The level of foreign debt is poised top $400 billion, complicating Seoul’s capital control efforts increasingly watched by major credit rating agencies abroad.

Foreign debt in the first quarter May made the steepest hikes in three years, reaching $381.9 billion at the end of March. Noting an increase of $21.9 billion in just three months from December, the Finance Ministry predicted the figure to soon reach $400 billion.

“We expect the net foreign debt to reach $400 billion soon, which would be a resistance level which we may start to consider additional policy measures,” a senior ministry official said.

“But there isn’t much we can do to curb foreigners’ holding of government bonds for now,” he said.

Short-term foreign debt with less than 12 months of maturity increased $11.7 billion in the three months period and reached $146.9 billion. Securities with short-term maturities are seen more risky for small-but-open capital markets like Korea vulnerable to dollar shortage.
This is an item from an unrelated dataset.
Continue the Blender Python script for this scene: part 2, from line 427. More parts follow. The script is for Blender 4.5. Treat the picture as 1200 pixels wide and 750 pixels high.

The increase of foreign debt is largely attributed to foreign purchase of government debt and active trading of non-deliverable forwards, or NDFs. An NDF is a currency financial derivative product used to hedge foreign exchange risks.

“The increase is inevitable as the economy expands. We will continue to monitor areas to intervene in if the rate of increase grows,” the official said.

The Finance Ministry in June urged banks to stem the increase of short-term debt and asked them to assess the risk they face on speculative inflows of foreign currency.

The limit on foreign currency forwards was lowered to 200 percent of bank’s equity for foreign branches, from 250 percent. It was cut to 40 percent from 50 percent for local banks.